On campus, Sambrano is the co-director of the Student Assembly for Gender Empowerment, an LGBTQ studies minor representative for the Sexuality Studies Undergraduate Council and the co-diversity, equity and inclusion chair for the USC Helenes, one of the University’s oldest service organizations. Additionally, Sambrano founded the USC Care Collective in March to provide helpful resources for USC students who come from marginalized communities.  

Sambrano spearheaded the chair position in Helenes to help members of the historically white organization unlearn and proactively relearn issues like gender inclusivity, implicit biases and systemic racism. 

Sambrano’s belief in taking action has also manifested in her work with USC Care Collective, which shares resources on Instagram and promotes a GoFundMe page to support USC students and student-led initiatives such as AffordableSC and Reimagining Public Safety USC. Their website provides updated information on Black Lives Matter, LGBTQ+ rights and the Free Palestine Movement, among others.  

“We wanted to make space for resources, whether it be emergency funding or mutual aid funds or links to donations sites or even just links to the other student orgs at USC to provide solidarity and support in community sense,” Sambrano said. 

Sambrano has also turned to their social media platform to speak out about social issues that are prominent at the University and across the world.
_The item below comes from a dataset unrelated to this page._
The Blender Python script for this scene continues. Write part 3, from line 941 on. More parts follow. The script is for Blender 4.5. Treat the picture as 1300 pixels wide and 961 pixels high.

On their Twitter and Instagram, Sambrano has consistently called USC out on issues that they deem problematic, including nomenclature behind what was previously the Von KleinSmid Center and reform for the Department of Public Safety.

“As much as I love being a student here and can’t imagine myself at any other university,” Sambrano said, “I’m still able to recognize why the work I’ve done and other students have done and the students before us have done is still super relevant now and important and should be compensated and paid attention to.”

Sambrano does not consider themself an activist, for their actions speak louder than the activist label. However, Sambrano said they are always thinking about how they can be a better ally through meaningful action and discussions. 

“I personally don’t really like to label myself things like ‘activists’ or ‘allies’ for communities that maybe I’m not a part of,” Sambrano said. “I’d rather show that I’m an ally or that I’m an activist by the actions that I’m doing [such as] donating, providing resources, sharing those resources with people … pushing people to engage in conversations that they otherwise wouldn’t really have in their normal community spaces.”